My ears are by no means perfect and I don't have a means to measure this thing, so this is just a quick subjective take based off the handful of tracks I threw on. There's a clear mid-range emphasis, which makes sense given the intended use case. Guitars and male vocals sound rich and full. Treble isn't pronounced but it's there, if a bit "tizzy" for lack of a better word. Not sibilant per se, but cymbals don't sound particularly amazing. No real sub-bass, as expected for a set of uber-cheap on-ear openbacks with mock Grado pads, but there's enough warmth in the low-mids and upper bass to give the semblance of a balanced sound signature. But the star of the show is the mids, which are clearly emphasized but reasonably musical; upper mids can get a bit shouty on some tracks, but it's not shockingly out of balance the way you'd expect for a call-oriented headset.
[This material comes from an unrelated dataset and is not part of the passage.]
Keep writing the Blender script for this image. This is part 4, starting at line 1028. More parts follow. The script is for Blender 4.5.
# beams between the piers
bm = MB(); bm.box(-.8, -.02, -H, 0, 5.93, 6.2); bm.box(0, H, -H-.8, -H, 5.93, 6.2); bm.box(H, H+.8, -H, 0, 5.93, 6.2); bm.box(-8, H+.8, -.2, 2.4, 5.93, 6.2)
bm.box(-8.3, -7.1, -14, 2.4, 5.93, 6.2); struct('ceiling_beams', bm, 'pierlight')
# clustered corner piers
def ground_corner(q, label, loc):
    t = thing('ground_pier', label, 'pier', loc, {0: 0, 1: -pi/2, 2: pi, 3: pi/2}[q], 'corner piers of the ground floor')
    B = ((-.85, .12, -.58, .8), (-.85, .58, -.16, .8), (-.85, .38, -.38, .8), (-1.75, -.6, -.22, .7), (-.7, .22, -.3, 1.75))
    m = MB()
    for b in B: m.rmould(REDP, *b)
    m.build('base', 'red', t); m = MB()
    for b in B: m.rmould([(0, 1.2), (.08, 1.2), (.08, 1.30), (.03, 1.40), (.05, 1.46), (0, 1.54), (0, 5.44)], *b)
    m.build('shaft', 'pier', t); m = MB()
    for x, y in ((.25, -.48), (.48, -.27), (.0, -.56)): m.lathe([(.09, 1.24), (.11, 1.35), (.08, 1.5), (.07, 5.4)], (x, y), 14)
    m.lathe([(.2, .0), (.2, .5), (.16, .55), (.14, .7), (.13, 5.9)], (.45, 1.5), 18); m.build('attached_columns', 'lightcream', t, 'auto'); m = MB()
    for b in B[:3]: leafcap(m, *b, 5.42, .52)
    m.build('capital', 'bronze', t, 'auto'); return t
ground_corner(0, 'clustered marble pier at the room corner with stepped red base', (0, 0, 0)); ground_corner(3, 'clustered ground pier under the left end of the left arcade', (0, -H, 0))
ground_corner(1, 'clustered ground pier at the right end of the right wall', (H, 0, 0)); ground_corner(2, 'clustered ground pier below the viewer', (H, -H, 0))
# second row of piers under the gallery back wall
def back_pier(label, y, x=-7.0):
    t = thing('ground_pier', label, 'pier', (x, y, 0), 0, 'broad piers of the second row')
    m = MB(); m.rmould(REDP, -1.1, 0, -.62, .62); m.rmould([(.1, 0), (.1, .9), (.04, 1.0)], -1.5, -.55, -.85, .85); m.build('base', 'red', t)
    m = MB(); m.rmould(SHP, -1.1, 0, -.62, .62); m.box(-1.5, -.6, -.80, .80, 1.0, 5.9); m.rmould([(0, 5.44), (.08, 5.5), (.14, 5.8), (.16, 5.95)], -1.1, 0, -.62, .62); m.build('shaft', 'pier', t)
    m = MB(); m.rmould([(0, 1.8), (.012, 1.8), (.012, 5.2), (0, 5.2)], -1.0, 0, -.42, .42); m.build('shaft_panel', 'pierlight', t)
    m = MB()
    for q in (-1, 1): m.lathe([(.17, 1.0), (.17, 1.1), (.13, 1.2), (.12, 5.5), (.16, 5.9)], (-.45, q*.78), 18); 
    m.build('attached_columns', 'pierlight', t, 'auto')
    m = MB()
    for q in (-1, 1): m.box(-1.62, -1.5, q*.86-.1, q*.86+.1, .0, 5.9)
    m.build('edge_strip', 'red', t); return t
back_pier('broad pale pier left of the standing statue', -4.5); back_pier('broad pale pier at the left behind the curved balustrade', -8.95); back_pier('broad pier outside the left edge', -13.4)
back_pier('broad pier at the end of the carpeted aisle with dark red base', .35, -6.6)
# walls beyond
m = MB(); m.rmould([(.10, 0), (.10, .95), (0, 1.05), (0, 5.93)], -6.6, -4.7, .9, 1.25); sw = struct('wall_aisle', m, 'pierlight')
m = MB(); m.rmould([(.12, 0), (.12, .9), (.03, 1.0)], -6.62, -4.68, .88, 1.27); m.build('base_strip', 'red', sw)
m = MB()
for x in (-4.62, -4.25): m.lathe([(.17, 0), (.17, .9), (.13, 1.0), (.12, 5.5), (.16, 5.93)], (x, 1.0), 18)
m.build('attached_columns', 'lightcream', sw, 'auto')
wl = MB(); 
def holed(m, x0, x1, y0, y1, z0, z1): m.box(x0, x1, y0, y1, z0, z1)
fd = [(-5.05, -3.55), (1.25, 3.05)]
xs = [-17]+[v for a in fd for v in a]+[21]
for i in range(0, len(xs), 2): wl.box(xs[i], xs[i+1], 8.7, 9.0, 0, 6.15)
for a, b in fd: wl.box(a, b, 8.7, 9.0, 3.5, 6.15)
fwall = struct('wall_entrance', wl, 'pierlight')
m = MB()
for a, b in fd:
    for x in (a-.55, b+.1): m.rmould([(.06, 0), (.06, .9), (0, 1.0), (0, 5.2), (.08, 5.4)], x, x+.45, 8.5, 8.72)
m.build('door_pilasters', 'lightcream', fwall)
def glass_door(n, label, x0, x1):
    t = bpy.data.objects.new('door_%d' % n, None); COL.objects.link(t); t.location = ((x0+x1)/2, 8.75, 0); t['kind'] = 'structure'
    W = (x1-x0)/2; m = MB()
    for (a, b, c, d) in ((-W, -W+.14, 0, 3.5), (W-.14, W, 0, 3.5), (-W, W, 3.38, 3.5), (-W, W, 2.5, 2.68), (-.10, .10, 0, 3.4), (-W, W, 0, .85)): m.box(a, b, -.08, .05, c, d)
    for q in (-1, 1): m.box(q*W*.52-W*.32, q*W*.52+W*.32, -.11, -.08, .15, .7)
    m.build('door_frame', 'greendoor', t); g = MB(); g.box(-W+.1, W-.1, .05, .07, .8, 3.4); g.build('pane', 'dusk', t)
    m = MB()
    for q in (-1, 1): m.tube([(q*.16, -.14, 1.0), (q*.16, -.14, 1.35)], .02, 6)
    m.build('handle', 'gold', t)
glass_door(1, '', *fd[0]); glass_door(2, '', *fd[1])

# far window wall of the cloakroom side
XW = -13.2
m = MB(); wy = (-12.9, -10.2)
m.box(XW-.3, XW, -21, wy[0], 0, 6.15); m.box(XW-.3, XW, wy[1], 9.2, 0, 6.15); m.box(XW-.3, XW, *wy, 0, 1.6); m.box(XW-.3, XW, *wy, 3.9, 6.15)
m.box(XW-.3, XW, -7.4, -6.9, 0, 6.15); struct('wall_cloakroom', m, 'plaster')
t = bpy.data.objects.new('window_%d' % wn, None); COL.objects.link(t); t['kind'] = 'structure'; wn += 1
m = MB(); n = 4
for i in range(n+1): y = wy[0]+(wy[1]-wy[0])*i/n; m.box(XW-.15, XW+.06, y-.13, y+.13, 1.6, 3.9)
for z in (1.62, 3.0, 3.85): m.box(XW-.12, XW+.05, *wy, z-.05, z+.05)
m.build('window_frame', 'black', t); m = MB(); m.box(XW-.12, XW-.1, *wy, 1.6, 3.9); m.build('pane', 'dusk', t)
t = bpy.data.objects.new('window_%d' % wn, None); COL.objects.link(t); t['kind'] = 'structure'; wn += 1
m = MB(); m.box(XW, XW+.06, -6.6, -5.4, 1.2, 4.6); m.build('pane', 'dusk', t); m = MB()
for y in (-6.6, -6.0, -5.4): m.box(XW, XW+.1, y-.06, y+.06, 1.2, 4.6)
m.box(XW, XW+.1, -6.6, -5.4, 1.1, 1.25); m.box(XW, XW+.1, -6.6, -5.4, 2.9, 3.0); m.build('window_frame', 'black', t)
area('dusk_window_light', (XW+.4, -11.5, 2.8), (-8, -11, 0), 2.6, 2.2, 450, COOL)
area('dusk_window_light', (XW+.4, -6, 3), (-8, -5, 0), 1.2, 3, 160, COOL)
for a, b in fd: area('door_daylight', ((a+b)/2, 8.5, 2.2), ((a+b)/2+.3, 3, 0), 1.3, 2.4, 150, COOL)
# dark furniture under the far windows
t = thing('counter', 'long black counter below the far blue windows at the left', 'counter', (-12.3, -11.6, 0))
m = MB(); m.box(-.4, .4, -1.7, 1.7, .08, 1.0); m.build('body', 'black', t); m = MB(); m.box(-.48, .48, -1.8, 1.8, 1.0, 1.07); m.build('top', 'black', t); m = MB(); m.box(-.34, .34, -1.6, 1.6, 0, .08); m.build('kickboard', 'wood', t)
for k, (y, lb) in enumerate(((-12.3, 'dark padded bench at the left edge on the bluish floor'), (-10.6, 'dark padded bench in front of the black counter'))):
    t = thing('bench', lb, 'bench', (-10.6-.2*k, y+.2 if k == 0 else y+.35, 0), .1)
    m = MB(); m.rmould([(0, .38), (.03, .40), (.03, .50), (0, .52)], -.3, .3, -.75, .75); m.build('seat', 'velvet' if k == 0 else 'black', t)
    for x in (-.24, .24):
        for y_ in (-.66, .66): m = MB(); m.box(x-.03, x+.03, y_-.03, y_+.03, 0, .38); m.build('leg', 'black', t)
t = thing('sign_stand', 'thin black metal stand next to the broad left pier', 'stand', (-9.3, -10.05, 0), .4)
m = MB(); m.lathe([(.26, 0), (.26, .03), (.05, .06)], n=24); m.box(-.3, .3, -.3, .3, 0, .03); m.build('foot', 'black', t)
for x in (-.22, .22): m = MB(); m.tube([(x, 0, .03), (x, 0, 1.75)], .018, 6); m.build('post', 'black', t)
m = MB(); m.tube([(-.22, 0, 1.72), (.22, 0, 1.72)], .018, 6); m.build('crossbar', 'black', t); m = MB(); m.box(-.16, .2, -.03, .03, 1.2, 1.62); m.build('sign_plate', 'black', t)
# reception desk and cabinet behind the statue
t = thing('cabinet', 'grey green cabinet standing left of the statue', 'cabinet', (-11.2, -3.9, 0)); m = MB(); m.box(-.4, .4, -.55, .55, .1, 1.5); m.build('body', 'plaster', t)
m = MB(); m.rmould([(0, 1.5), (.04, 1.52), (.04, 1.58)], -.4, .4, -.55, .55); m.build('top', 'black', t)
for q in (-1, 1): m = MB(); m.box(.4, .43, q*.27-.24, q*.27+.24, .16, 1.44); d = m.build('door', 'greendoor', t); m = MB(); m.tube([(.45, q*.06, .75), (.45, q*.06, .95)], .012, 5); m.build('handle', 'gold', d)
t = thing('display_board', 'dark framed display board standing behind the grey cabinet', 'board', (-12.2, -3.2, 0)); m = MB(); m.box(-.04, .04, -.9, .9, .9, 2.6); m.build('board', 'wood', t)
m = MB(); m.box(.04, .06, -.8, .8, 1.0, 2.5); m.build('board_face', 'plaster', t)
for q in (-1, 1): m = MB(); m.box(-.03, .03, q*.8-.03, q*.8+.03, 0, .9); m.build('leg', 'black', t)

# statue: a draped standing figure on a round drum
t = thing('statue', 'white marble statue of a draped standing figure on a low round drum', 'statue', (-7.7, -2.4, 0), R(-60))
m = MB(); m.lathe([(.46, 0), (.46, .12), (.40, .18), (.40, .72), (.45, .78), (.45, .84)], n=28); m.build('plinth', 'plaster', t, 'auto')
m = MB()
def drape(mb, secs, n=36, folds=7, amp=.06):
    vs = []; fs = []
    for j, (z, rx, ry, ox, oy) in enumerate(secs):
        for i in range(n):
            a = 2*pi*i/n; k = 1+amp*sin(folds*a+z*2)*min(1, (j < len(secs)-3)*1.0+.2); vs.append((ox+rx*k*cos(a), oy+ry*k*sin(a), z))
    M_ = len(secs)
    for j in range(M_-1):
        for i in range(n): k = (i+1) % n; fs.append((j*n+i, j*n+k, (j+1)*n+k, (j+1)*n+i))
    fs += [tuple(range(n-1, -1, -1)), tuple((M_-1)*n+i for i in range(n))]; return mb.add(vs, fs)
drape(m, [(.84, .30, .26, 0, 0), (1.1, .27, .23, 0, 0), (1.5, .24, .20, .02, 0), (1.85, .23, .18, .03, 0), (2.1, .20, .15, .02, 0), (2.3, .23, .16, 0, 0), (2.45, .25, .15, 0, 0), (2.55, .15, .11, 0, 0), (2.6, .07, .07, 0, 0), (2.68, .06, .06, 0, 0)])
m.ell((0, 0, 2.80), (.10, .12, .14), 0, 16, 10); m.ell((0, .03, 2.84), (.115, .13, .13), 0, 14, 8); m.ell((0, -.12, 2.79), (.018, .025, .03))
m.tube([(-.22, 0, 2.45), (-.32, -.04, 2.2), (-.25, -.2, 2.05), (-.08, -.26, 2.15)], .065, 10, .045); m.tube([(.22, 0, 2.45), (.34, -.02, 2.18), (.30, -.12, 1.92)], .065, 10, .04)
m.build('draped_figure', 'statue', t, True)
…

Listening to the latest Katatonia record, the subtle details sound surprisingly good - the mellotron and hand percussion that usually sit well below the mix come across as impressively rich and textured, and with a decent sense of soundstage and space, all things considered.
I spend a lot of time listening to Koss's on-ear models, so those are natural comparison points. These are clearly less bass-oriented than PortaPros, and I prefer Koss's tuning more overall, but these are a bit more comfortable than KPH30i's and significantly less congested. Highs seem more present than Portas and the KPH, but probably not compared to the KSC75; the "presence" here is probably more related to the boosted upper mids than actual highs, but the tuning works better than expected. It's nowhere near as balanced or satisfying overall, but something about the mid-forward signature reminds me of a budget Sennheiser 58x, at least when listening to well-recorded and mixed organic instrumentation (Michael Hedges' "Ragamuffin" sounds pretty incredible, tbh). Ambient textures also sound surprisingly good, with a bit of unexpected warmth (Michael Brook & Pieter Nooten's Sleeps With the Fishes sounds almost as good on these as it does on my 58x, despite the dearth of sub-bass). Listening to something more sonically dense and aggressively mixed (think early 90s death metal) leads to a flood of upper mid content that grates on the ear after a while, but it's still more balanced sounding than I might have expected.
Anyway. The takeaway here isn't that you should run out and buy these. I was just surprised at the quality of the midrange presentation, and by the fact that a junky little headset could keep me reasonably engaged for an hour when I had a 6xx right in front of me. I haven't tested many cheap headsets so maybe this is par for course, but I imagine you could do worse than this one.